→ DO THIS
Reproduce, please, only the lines from the first line below to the line containing "cab(R_, -.04, 3.95, mat('cab_dark', (120,24,36), .4), 1.9, 2.0)", inclusive.

→ RECORDED DATA

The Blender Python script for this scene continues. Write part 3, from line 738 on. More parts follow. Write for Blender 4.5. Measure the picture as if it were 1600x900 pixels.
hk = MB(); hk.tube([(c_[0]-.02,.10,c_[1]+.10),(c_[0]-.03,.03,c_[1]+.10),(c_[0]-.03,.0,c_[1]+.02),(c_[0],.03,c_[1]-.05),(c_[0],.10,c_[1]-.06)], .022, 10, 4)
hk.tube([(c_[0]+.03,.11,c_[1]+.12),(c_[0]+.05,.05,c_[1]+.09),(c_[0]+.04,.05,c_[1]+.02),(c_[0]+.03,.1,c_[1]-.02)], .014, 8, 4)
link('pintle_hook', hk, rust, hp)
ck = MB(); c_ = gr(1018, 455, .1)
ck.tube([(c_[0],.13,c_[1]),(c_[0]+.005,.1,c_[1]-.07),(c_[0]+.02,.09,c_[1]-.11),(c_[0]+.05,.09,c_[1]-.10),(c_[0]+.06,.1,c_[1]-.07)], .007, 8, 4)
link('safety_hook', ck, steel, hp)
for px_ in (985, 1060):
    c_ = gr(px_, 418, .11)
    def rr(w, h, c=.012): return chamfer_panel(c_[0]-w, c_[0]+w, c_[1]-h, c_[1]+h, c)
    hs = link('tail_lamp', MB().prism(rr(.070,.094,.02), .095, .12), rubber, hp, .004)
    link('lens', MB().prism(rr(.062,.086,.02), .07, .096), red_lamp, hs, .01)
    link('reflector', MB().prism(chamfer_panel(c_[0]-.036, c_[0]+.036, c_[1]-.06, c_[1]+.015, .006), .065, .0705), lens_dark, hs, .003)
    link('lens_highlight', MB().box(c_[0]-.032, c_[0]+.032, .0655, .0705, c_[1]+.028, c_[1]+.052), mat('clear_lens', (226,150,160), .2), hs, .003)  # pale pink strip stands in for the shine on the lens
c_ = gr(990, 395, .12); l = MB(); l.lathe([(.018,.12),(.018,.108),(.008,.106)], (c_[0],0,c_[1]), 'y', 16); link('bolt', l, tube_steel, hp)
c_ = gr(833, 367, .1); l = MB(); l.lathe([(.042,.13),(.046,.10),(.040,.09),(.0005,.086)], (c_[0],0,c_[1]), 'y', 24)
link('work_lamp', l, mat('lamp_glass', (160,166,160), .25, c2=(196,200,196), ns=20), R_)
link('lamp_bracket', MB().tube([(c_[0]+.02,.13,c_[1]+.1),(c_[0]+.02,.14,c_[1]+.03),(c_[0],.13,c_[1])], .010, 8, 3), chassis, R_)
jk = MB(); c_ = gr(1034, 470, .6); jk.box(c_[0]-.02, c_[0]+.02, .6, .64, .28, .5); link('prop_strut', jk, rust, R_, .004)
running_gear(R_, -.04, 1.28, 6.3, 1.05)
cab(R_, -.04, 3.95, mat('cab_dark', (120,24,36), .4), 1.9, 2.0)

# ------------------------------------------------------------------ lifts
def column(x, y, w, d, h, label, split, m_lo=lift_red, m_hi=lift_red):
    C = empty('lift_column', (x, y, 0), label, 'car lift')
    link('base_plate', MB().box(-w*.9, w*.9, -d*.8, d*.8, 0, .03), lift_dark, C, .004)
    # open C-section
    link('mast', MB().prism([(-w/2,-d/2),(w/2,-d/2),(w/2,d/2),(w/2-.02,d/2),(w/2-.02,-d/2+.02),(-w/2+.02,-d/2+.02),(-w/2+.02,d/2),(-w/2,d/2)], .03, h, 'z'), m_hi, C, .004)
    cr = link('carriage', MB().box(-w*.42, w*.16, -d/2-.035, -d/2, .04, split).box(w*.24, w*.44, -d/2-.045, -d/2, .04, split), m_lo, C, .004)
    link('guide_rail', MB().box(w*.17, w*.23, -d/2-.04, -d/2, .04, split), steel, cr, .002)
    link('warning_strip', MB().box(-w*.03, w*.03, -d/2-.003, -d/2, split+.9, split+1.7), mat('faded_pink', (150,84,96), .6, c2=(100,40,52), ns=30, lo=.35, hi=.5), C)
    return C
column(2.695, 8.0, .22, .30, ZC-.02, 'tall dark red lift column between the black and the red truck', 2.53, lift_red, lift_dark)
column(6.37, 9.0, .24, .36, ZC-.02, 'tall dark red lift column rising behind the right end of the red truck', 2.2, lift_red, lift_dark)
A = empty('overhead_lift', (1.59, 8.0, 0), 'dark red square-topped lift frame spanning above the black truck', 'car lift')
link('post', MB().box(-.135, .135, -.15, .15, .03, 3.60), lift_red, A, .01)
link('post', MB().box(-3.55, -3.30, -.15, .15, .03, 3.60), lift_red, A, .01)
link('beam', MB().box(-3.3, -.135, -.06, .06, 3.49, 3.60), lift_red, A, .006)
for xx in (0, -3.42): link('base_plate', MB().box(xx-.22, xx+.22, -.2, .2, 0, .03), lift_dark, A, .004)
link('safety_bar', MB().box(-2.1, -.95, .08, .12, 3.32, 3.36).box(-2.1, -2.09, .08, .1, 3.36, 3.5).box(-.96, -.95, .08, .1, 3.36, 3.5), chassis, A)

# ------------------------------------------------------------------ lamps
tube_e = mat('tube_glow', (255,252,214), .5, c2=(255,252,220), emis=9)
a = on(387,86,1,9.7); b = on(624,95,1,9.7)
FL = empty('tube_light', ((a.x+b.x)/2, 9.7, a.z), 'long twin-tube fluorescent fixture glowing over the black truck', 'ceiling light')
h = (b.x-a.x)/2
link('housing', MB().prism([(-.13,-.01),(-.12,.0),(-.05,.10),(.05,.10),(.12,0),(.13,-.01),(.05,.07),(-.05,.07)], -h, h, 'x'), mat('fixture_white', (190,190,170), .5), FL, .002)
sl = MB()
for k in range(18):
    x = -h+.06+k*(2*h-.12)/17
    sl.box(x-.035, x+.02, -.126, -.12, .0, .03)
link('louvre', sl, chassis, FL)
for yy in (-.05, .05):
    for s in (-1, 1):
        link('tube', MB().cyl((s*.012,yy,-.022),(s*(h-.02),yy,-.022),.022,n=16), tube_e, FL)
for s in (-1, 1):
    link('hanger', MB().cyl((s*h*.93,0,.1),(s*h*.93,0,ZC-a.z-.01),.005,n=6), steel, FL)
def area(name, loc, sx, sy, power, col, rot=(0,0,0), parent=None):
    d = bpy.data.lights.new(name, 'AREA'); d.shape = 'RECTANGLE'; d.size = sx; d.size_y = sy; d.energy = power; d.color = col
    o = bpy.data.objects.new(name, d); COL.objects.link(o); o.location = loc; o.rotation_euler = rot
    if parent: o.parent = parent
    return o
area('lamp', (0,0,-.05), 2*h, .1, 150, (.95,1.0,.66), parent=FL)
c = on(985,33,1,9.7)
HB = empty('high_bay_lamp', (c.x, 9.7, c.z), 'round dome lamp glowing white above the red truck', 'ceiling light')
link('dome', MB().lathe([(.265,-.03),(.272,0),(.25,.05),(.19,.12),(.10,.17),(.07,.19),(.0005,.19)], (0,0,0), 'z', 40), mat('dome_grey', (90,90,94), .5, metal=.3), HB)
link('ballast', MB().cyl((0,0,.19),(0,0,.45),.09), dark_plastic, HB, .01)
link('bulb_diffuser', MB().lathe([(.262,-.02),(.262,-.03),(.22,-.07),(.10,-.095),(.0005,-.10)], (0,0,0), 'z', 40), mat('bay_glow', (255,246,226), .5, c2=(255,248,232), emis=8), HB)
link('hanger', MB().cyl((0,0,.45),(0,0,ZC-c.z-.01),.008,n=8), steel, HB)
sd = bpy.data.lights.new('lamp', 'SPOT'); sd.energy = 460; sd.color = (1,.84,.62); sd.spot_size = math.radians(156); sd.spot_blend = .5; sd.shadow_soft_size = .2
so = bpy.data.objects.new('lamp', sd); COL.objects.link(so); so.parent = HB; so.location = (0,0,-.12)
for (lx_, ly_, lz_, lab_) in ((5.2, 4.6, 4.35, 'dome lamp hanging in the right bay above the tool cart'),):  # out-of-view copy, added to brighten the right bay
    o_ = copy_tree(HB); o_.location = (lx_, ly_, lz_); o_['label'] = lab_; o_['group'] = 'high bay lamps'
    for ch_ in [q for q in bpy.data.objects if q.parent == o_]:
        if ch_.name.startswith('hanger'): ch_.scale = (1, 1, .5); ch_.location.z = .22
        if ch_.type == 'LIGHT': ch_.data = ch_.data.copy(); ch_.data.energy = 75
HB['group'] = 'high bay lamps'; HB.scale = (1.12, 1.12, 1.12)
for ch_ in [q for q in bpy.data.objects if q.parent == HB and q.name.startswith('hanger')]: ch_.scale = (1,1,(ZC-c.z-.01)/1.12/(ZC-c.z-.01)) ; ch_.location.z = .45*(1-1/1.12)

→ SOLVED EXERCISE
The Blender Python script for this scene continues. Write part 3, from line 738 on. More parts follow. Write for Blender 4.5. Measure the picture as if it were 1600x900 pixels.
hk = MB(); hk.tube([(c_[0]-.02,.10,c_[1]+.10),(c_[0]-.03,.03,c_[1]+.10),(c_[0]-.03,.0,c_[1]+.02),(c_[0],.03,c_[1]-.05),(c_[0],.10,c_[1]-.06)], .022, 10, 4)
hk.tube([(c_[0]+.03,.11,c_[1]+.12),(c_[0]+.05,.05,c_[1]+.09),(c_[0]+.04,.05,c_[1]+.02),(c_[0]+.03,.1,c_[1]-.02)], .014, 8, 4)
link('pintle_hook', hk, rust, hp)
ck = MB(); c_ = gr(1018, 455, .1)
ck.tube([(c_[0],.13,c_[1]),(c_[0]+.005,.1,c_[1]-.07),(c_[0]+.02,.09,c_[1]-.11),(c_[0]+.05,.09,c_[1]-.10),(c_[0]+.06,.1,c_[1]-.07)], .007, 8, 4)
link('safety_hook', ck, steel, hp)
for px_ in (985, 1060):
    c_ = gr(px_, 418, .11)
    def rr(w, h, c=.012): return chamfer_panel(c_[0]-w, c_[0]+w, c_[1]-h, c_[1]+h, c)
    hs = link('tail_lamp', MB().prism(rr(.070,.094,.02), .095, .12), rubber, hp, .004)
    link('lens', MB().prism(rr(.062,.086,.02), .07, .096), red_lamp, hs, .01)
    link('reflector', MB().prism(chamfer_panel(c_[0]-.036, c_[0]+.036, c_[1]-.06, c_[1]+.015, .006), .065, .0705), lens_dark, hs, .003)
    link('lens_highlight', MB().box(c_[0]-.032, c_[0]+.032, .0655, .0705, c_[1]+.028, c_[1]+.052), mat('clear_lens', (226,150,160), .2), hs, .003)  # pale pink strip stands in for the shine on the lens
c_ = gr(990, 395, .12); l = MB(); l.lathe([(.018,.12),(.018,.108),(.008,.106)], (c_[0],0,c_[1]), 'y', 16); link('bolt', l, tube_steel, hp)
c_ = gr(833, 367, .1); l = MB(); l.lathe([(.042,.13),(.046,.10),(.040,.09),(.0005,.086)], (c_[0],0,c_[1]), 'y', 24)
link('work_lamp', l, mat('lamp_glass', (160,166,160), .25, c2=(196,200,196), ns=20), R_)
link('lamp_bracket', MB().tube([(c_[0]+.02,.13,c_[1]+.1),(c_[0]+.02,.14,c_[1]+.03),(c_[0],.13,c_[1])], .010, 8, 3), chassis, R_)
jk = MB(); c_ = gr(1034, 470, .6); jk.box(c_[0]-.02, c_[0]+.02, .6, .64, .28, .5); link('prop_strut', jk, rust, R_, .004)
running_gear(R_, -.04, 1.28, 6.3, 1.05)
cab(R_, -.04, 3.95, mat('cab_dark', (120,24,36), .4), 1.9, 2.0)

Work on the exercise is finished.